How to Support English Language Learners During Writing Instruction

english language learners equity writing instruction

English language learners (ELLs) face a number of challenges when learning and trying to use the English language. One of the biggest challenges for ELLs is the complexities of the English language itself. English has a number of irregular verb forms and pronunciation can be difficult for those who are not native speakers. There are also many idioms and cultural references that may be unfamiliar to ELLs, which can make it difficult for them to understand native speakers or to effectively communicate their own thoughts and ideas.

English language learners have varying proficiency levels. If your school tests ELLs, they will likely have a proficiency label. These labels can help you identify what needs each student has and plan accordingly.

There are several ways to describe the proficiency levels of English language learners, but one common way is to use the categories defined by the Common European Framework of Reference for Languages (CEFR).

The CEFR levels are:

A1: Beginner A2: Elementary B1: Intermediate B2: Upper intermediate C1: Advanced C2: Proficiency

Each of these levels represents a range of ability in reading, writing, speaking, and listening in English. For example, someone at the A1 level is a beginner and may be able to handle simple, everyday conversations and read short, simple texts, while someone at the C2 level is proficient and should be able to understand any type of English text and speak fluently and spontaneously without much difficulty.

Supporting Beginner ELLs

What to do if you get a student who cannot speak, read, or write in English: 

  1. Start with basic letter formation: Help the child learn how to properly form each letter of the alphabet. Use handwriting worksheets or have them trace over letters to practice.

  2. Practice writing words: Once the child has mastered letter formation, have them practice writing simple words, such as their name or simple sight words.

  3. Introduce sentence structure: Teach the child about capital letters, punctuation, and basic sentence structure. Have them practice writing short sentences using these concepts.

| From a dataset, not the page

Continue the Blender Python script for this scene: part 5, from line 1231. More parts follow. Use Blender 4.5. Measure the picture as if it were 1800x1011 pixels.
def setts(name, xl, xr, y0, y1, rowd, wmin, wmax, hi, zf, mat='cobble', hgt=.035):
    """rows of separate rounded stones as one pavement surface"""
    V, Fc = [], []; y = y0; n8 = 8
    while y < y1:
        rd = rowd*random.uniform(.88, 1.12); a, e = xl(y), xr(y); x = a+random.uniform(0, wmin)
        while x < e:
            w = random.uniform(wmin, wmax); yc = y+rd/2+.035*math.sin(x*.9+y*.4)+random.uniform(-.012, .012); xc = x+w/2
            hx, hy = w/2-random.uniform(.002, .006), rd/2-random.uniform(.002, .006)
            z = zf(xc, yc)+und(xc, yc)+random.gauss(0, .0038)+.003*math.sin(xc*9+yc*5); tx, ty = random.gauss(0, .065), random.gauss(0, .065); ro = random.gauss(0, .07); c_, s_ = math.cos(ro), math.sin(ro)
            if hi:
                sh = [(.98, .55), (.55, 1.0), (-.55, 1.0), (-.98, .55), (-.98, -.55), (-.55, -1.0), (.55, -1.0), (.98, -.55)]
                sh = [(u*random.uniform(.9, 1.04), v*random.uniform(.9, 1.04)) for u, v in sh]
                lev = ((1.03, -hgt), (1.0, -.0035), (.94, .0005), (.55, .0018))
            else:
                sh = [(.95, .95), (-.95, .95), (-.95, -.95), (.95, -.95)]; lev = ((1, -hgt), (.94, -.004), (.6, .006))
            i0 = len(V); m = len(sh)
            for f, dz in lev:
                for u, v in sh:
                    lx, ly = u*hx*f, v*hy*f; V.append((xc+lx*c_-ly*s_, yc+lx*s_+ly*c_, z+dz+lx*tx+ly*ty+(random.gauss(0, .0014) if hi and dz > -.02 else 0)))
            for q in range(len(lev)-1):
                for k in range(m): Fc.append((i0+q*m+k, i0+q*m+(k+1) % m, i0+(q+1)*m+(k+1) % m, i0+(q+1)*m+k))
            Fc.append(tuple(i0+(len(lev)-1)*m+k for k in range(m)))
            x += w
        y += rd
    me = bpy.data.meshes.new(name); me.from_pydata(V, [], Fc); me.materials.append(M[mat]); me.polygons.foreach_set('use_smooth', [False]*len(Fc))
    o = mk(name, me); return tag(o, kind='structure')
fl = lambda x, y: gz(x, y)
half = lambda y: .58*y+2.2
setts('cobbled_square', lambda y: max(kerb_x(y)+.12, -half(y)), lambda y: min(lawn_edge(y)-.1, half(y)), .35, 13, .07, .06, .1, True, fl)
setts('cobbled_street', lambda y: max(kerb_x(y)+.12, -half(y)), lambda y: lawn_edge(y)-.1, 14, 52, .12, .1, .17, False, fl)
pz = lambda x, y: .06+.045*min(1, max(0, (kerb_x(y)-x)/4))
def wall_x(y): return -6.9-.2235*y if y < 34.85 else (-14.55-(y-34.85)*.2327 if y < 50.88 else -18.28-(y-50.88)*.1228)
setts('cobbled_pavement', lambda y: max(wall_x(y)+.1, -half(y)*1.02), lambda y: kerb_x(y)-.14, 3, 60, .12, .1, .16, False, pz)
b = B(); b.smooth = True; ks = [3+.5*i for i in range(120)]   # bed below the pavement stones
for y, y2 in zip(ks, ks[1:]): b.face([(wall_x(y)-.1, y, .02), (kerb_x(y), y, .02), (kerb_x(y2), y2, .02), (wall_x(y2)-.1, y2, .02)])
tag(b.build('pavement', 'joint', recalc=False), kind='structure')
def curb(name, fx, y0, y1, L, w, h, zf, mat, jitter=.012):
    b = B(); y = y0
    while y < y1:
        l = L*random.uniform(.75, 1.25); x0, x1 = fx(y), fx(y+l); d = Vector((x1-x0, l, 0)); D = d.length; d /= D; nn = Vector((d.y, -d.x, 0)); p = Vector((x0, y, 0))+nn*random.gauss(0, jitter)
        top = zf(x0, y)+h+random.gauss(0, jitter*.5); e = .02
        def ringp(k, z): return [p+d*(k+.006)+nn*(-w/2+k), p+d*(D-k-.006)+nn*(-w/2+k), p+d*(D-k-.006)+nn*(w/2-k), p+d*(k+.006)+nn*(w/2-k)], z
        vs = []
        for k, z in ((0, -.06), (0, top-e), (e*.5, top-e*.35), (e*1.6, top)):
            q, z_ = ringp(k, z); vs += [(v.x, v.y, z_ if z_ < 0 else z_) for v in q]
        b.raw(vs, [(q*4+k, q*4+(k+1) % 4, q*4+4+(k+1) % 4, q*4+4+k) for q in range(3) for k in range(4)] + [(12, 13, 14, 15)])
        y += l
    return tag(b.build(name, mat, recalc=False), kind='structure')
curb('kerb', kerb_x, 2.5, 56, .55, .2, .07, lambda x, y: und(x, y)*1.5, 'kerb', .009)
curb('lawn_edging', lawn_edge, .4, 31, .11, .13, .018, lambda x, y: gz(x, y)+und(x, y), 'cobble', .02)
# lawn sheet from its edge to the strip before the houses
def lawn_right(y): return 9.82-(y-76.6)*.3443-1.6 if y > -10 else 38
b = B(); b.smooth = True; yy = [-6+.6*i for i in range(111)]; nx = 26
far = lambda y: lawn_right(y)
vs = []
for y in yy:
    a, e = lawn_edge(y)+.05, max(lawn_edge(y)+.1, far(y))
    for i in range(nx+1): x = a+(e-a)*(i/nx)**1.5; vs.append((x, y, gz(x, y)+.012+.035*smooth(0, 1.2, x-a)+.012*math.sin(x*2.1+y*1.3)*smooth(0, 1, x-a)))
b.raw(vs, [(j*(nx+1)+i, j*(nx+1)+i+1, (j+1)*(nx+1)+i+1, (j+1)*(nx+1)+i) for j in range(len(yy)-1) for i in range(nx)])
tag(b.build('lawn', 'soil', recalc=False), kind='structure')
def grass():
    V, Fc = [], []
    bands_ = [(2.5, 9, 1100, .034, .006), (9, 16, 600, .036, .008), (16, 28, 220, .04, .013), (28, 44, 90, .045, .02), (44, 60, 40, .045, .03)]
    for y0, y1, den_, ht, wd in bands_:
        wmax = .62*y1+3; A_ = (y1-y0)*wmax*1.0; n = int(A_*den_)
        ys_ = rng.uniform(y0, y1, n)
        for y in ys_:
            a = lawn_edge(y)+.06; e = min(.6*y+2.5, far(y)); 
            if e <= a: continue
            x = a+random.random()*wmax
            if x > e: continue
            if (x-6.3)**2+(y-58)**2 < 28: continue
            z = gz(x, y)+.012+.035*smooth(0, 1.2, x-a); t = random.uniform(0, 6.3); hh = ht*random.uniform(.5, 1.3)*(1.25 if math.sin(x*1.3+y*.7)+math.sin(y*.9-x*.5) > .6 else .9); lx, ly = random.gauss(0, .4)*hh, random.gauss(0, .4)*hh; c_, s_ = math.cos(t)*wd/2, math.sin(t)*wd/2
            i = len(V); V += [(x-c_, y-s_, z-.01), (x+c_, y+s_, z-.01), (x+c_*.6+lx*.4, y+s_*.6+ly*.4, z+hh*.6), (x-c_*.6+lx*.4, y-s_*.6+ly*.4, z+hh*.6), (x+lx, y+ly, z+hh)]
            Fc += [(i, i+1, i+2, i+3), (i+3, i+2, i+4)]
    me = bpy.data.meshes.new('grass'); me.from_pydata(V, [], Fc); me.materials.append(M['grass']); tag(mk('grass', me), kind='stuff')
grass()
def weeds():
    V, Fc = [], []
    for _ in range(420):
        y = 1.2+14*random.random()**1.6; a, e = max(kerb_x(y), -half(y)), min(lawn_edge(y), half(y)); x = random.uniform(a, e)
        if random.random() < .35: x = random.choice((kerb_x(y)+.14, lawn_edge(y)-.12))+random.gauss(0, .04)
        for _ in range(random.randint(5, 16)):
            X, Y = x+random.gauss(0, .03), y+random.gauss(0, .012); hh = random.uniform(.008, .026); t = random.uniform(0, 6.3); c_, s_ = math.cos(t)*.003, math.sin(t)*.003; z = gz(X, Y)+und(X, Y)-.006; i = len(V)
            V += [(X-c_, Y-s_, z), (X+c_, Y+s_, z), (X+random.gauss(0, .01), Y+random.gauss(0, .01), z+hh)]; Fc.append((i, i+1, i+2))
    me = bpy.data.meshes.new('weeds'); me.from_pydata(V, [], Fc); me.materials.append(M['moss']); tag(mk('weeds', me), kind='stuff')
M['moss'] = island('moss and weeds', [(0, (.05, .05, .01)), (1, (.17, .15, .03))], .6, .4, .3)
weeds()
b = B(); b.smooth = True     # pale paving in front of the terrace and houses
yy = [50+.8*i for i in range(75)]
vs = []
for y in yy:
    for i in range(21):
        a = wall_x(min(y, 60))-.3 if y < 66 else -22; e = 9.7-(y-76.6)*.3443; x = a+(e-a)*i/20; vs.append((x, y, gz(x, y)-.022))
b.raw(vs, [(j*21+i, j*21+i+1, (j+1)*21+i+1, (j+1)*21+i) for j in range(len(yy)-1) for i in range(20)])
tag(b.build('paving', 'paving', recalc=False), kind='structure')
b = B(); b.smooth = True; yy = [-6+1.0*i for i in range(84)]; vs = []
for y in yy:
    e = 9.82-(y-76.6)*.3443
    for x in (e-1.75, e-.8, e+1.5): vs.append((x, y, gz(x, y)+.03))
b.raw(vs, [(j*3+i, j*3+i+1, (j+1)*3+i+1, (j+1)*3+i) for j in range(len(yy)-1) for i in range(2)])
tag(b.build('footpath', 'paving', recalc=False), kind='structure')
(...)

  4. Encourage reading: Reading is an important part of writing development. Encourage the child to read books and articles at their level to improve their vocabulary and understanding of sentence structure.

  5. Provide writing prompts: Give the child writing prompts to inspire them and help them practice their writing skills. Examples could be "Write a story about a trip to the beach" or "Write a letter to a friend".

  6. Encourage daily writing practice: Practice makes perfect! Encourage the child to write every day, even if it's just a few sentences. This will help them improve their skills and become more confident writers.

Resources for Varying Levels

Inside of the Simplify Writing® curriculum, we have a variety of tools to support your English language learners while teaching your on-grade level units. 

  1. Color-Coded Essay Templates- supports students with organization of their writing

  2. Essay Sort Templates - helps students understand the structure of paragraphs and different genres of writing

  3. Sentence Frames - supports students with getting started in their writing and reducing the cognitive demand

  4. Bilingual Glossary - supports students with making connections between their home language and what they’re learning in English

  5. Pre-teach Vocabulary - supports students with learning and understanding academic language

  6. Language Proficiency Rubrics - provides a reference for students’ language abilities and proficiency-based assessment

  7. Reduced Text - strategy for increasing comprehensible input and reducing cognitive demand

  8. Unpacking Sentences - strategy for making text more accessible and supporting students in using the content in their own words

  9. Word Banks - supports students with learning, using, and understanding academic vocabulary

  10. Text Read-Alouds - Every mentor text and reference text inside of the Simplify Writing© program comes with a read-aloud option. This can help your students access the text, hear academic vocabulary spoken aloud, and provide opportunities for students to refer to the text without the teacher being there to read it to them.

Despite the challenges of learning English, most students are able to overcome them and become proficient writers. It is important for ELLs to have access to high-quality language instruction and to be surrounded by supportive individuals who can help them along the way. With hard work and dedication, ELLs can learn to speak, read, and write in English, opening up a whole new world of opportunities.